Таким образом, оставив в при таком способе рассмотрения феномена глубины все лишнее для его постижения «в стороне» («лишнее» как не имеющее к существу этого феномена никого своего онтологически прямого и феноменологически непосредственного отношения), оставшись по существу такого своего к нему отношения на-едине с «самой» или «своей», суть самой-своей глубиной, нам не остается ничего больше другого, как одна только из всех возможных форм отношения нас к существу явления и образу бытия глубины, а существа последней к нам самим:

Ближайшим по своей природе или по самому роду (γέννᾰ, γένος) своего бытия образом связанного между собой отношения родственно-близкой («близкого родства»: ἐγγύς, ἐγγενής, γνωτή) прирожденности (γενναῖος) или сродности  (συγγενὴς) – существа нас самих (или «логоса нашей души») с мерой глубины самого бытия (или глубиной бытия «самого Логоса»).

И именно из такого рода определения формы, по сути своей, бытийного отношения существа человека (или существа «логоса» человеческого мышления, познания, сознания) к феномену «исконной глубины» мы можем исходить в своём понимании смысла платоновского выражения обозначающего суть, дающего «полное имя» существу этого феномена (в одном своём имени γενναῖον сочетающего оба из указанных нами аспекта постижения феномена глубины – постижения образа бытия самой глубины и сути нашего к нему отношения): βάθος παντάπασι γενναῖον – «глубина совершенно подлинная» (см. Теэтет 184а, пер. В. Бибихина; ср. пер. Т. Васильевой: «во всех отношениях благородная глубина»; В. Карпова:  «чрезвычайная глубина созерцания»).

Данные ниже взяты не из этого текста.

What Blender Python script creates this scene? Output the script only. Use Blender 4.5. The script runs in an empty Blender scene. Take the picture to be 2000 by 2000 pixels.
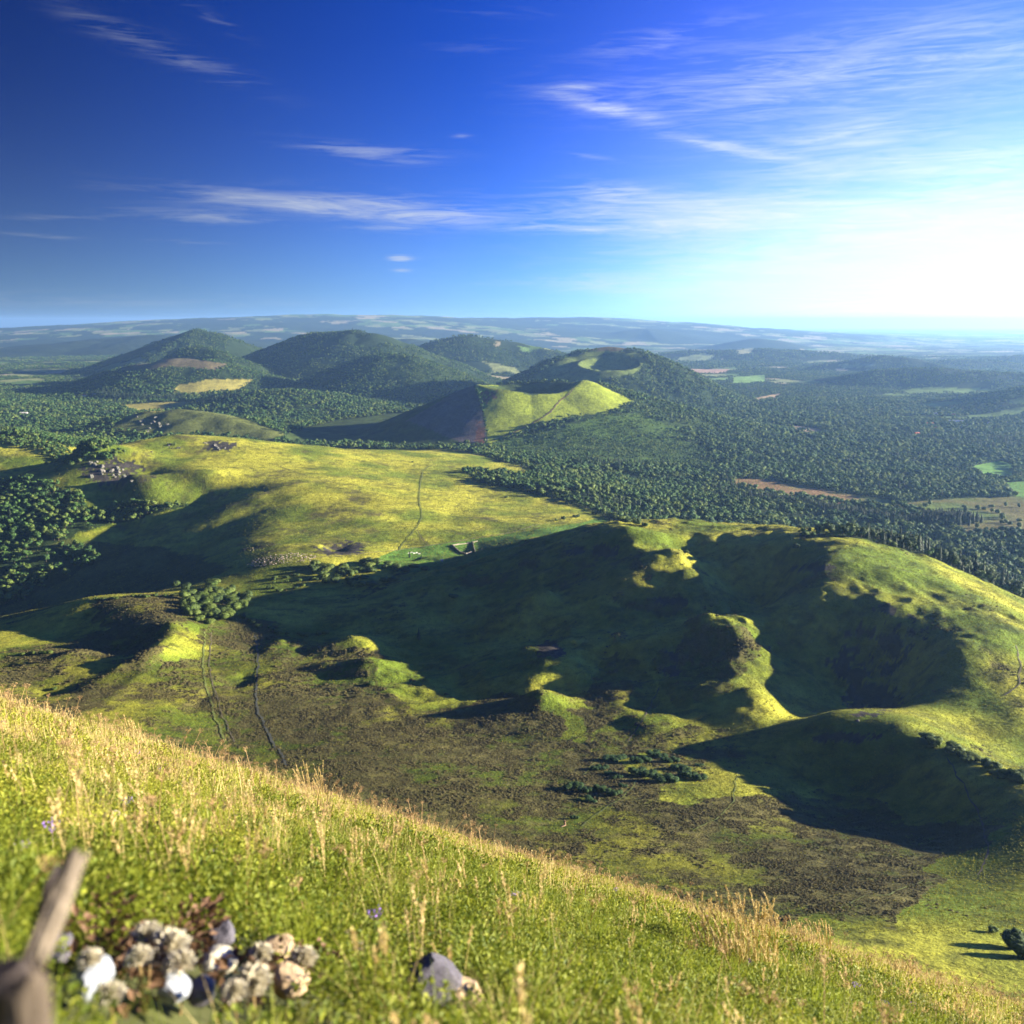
import bpy, bmesh, math, random
import numpy as np
from mathutils import Vector, Matrix
random.seed(7); np.random.seed(7)
S = bpy.context.scene
COL = S.collection

# ------------------------------------------------------------------ camera
PITCH = math.radians(11.74)
K = math.tan(math.radians(29.0))            # half width of the frame
cd = bpy.data.cameras.new('camera'); cam = bpy.data.objects.new('camera', cd); COL.objects.link(cam)
cam.location = (0, 0, 0); cam.rotation_euler = (math.radians(90) - PITCH, 0, 0)
cd.sensor_width = 36; cd.lens = 18 / K; cd.clip_start = 0.05; cd.clip_end = 200000
cd.dof.use_dof = True; cd.dof.focus_distance = 24; cd.dof.aperture_fstop = 1.35
S.camera = cam

cp, sp = math.cos(PITCH), math.sin(PITCH)
def ray(px, py):
    """direction through photo pixel (2000 wide) scaled to forward distance 1: x/y, z/y"""
    u = (px-1000)/1000*K; v = (1000-py)/1000*K
    d = cp + v*sp
    return u/d, (-sp + v*cp)/d

# ------------------------------------------------------------------ light
SUN_AZ, SUN_EL = math.radians(84), math.radians(11.2)     # azimuth clockwise from the view direction (+Y)
sund = Vector((math.sin(SUN_AZ)*math.cos(SUN_EL), math.cos(SUN_AZ)*math.cos(SUN_EL), math.sin(SUN_EL)))
ld = bpy.data.lights.new('sun', 'SUN'); sun = bpy.data.objects.new('sun', ld); COL.objects.link(sun)
ld.energy = 5.0; ld.angle = math.radians(0.53); ld.color = (1.0, 0.88, 0.66)
sun.rotation_euler = sund.to_track_quat('Z', 'Y').to_euler(); sun.location = (50, 0, 60)

SKY_GAMMA, SKY_TINT, SKY_STRENGTH = 1.5, (.020, .165, .35, 1), .05
CLOUD_LO, CLOUD_HI = 2.4, 5.8
W = bpy.data.worlds.new('World'); S.world = W; W.use_nodes = True
nt = W.node_tree; nd = nt.nodes; lk = nt.links
def node(t, tree=None, **kw):
    n = (tree or nt).nodes.new(t)
    for k, v in kw.items(): setattr(n, k, v)
    return n
def mathn(op, a, b=None, tree=None, clamp=False):
    tr = tree or nt; n = tr.nodes.new('ShaderNodeMath'); n.operation = op; n.use_clamp = clamp
    for i, v in enumerate((a, b)):
        if v is None: continue
        if isinstance(v, (int, float)): n.inputs[i].default_value = v
        else: tr.links.new(v, n.inputs[i])
    return n.outputs[0]
sky = node('ShaderNodeTexSky', sky_type='NISHITA', sun_disc=False, sun_elevation=SUN_EL, sun_rotation=SUN_AZ,
           altitude=1400, air_density=1.0, dust_density=0.35, ozone_density=6.0)
tc = node('ShaderNodeTexCoord')
sep = node('ShaderNodeSeparateXYZ'); lk.new(tc.outputs['Generated'], sep.inputs[0])
dx, dy, dz = sep.outputs
# film-like saturation and polariser: the blue deepens at right angles to the sun
gam = node('ShaderNodeGamma'); lk.new(sky.outputs[0], gam.inputs[0]); gam.inputs[1].default_value = SKY_GAMMA
tint = node('ShaderNodeMix', data_type='RGBA', blend_type='MULTIPLY'); tint.inputs[0].default_value = 1
lk.new(gam.outputs[0], tint.inputs[6]); tint.inputs[7].default_value = SKY_TINT
dot = node('ShaderNodeVectorMath', operation='DOT_PRODUCT'); lk.new(tc.outputs['Generated'], dot.inputs[0]); dot.inputs[1].default_value = sund
pol = node('ShaderNodeMapRange', interpolation_type='SMOOTHSTEP'); lk.new(dot.outputs['Value'], pol.inputs[0])
pol.inputs[1].default_value = -.45; pol.inputs[2].default_value = .75; pol.inputs[3].default_value = .22; pol.inputs[4].default_value = 2.6
scl = node('ShaderNodeVectorMath', operation='SCALE'); lk.new(tint.outputs[2], scl.inputs[0]); lk.new(pol.outputs[0], scl.inputs['Scale'])
# cirrus: streaks on a high plane, thick only in a few banks
cmb = node('ShaderNodeCombineXYZ'); az = mathn('ARCTAN2', dx, dy); el = mathn('ARCSINE', dz); lk.new(az, cmb.inputs[0]); lk.new(el, cmb.inputs[1])
def streaks(rot, sx, sy, sc, det, dist):
    mp = node('ShaderNodeMapping'); lk.new(cmb.outputs[0], mp.inputs[0]); mp.inputs['Rotation'].default_value = (0,0,math.radians(rot)); mp.inputs['Scale'].default_value = (sx, sy, 1)
    nz = node('ShaderNodeTexNoise'); lk.new(mp.outputs[0], nz.inputs[0]); nz.inputs['Scale'].default_value = sc; nz.inputs['Detail'].default_value = det; nz.inputs['Distortion'].default_value = dist; nz.inputs['Roughness'].default_value = .62
    return nz.outputs[0]
st1 = streaks(5, 6, 60, 1.0, 11, 1.3); st2 = streaks(-7, 10, 110, 1.0, 11, 2.0); st3 = streaks(3, 3, 9, 1.0, 4, .5)
sm = mathn('MULTIPLY', mathn('ADD', st1, st2), .5)
banks = None
def bank(px, py, wx, wy, amp, tilt=0):
    """a soft bank of cloud around one direction of the sky"""
    global banks
    s_, t_ = ray(px, py); a0 = math.atan(s_); e0 = math.atan2(t_, math.hypot(1, s_))
    p = K/1000*.88
    da = mathn('SUBTRACT', az, a0); de = mathn('SUBTRACT', el, e0)
    de = mathn('ADD', de, mathn('MULTIPLY', da, -math.tan(math.radians(tilt))))
    q = mathn('ADD', mathn('POWER', mathn('MULTIPLY', da, 1/(wx*p)), 2), mathn('POWER', mathn('MULTIPLY', de, 1/(wy*p)), 2))
    g = mathn('MULTIPLY', mathn('EXPONENT', mathn('MULTIPLY', q, -1)), amp)
    banks = mathn('ADD', g, banks) if banks is not None else g
for b_ in [(560,395,260,20,1.15,-3),(780,410,170,26,1.25,-5),(430,428,110,10,0.9,0),(760,447,90,7,0.8,0),(340,415,120,9,0.5,0),(780,505,26,7,1.5,0),(785,528,20,4,0.9,0),(690,300,130,14,0.8,-6),(760,292,120,10,0.6,-3),(300,90,170,20,0.75,-16),(420,40,60,12,0.4,-20),(100,425,120,6,0.55,3),(370,472,90,4,0.6,0),(60,460,90,5,0.5,-2),(1180,210,110,14,1.1,-12),(1130,168,60,8,0.9,0),(1290,75,150,22,0.55,8),(1500,150,350,60,0.6,4),(1750,200,380,110,0.52,0),(1900,60,200,60,0.25,-12),(1430,290,130,12,1.1,-12),(1650,270,160,22,0.9,3),(1850,320,240,40,0.8,0),(1180,370,90,16,0.7,-6),(1500,410,450,38,1.5,-2),(1150,447,120,8,1.0,-2),(1750,470,380,70,1.7,0),(1850,575,520,85,2.6,-2),(1300,560,300,20,.8,-2),(150,588,420,16,.55,0),(1950,400,200,70,1.0,0),(1280,440,260,20,0.9,0),(1620,330,250,16,0.7,-3),(900,265,20,5,0.7,0),(1150,305,60,5,0.5,-8),(980,25,90,8,0.3,0),(950,90,120,12,0.3,4)]:
    bank(*b_)
den = mathn('MULTIPLY', mathn('ADD', mathn('SUBTRACT', sm, .495), mathn('MULTIPLY', banks, .11)), 2.5, clamp=True)
den = mathn('MULTIPLY', mathn('MULTIPLY', den, mathn('MINIMUM', banks, 1.0)), mathn('ADD', mathn('MULTIPLY', st3, .8), .55), clamp=True)
cc = node('ShaderNodeVectorMath', operation='SCALE'); cc.inputs[0].default_value = (.86, .93, 1.0); 
cb = node('ShaderNodeMapRange'); lk.new(dot.outputs['Value'], cb.inputs[0]); cb.inputs[1].default_value = -.3; cb.inputs[2].default_value = .8; cb.inputs[3].default_value = CLOUD_LO; cb.inputs[4].default_value = CLOUD_HI
lk.new(cb.outputs[0], cc.inputs['Scale'])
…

Из всего того смыслового контекста, в котором Платон применяет это выражение в диалоге Теэтет хорошо видно, что античный философ здесь определяет не только момент «открытия» глубины существа парменидовской мысли (διανοούμενος), но также ещё и явления (ἐφάνη) глубины самого «предмета» этого мышления.

Основным ядром (онтологически «глубинным» основанием) последнего, как известно, выступает провозглашённый Парменидом принцип тождества мышления и бытия, к которому мы можем возводить любую из рассматриваемых нами здесь форм отношений сущего и бытия.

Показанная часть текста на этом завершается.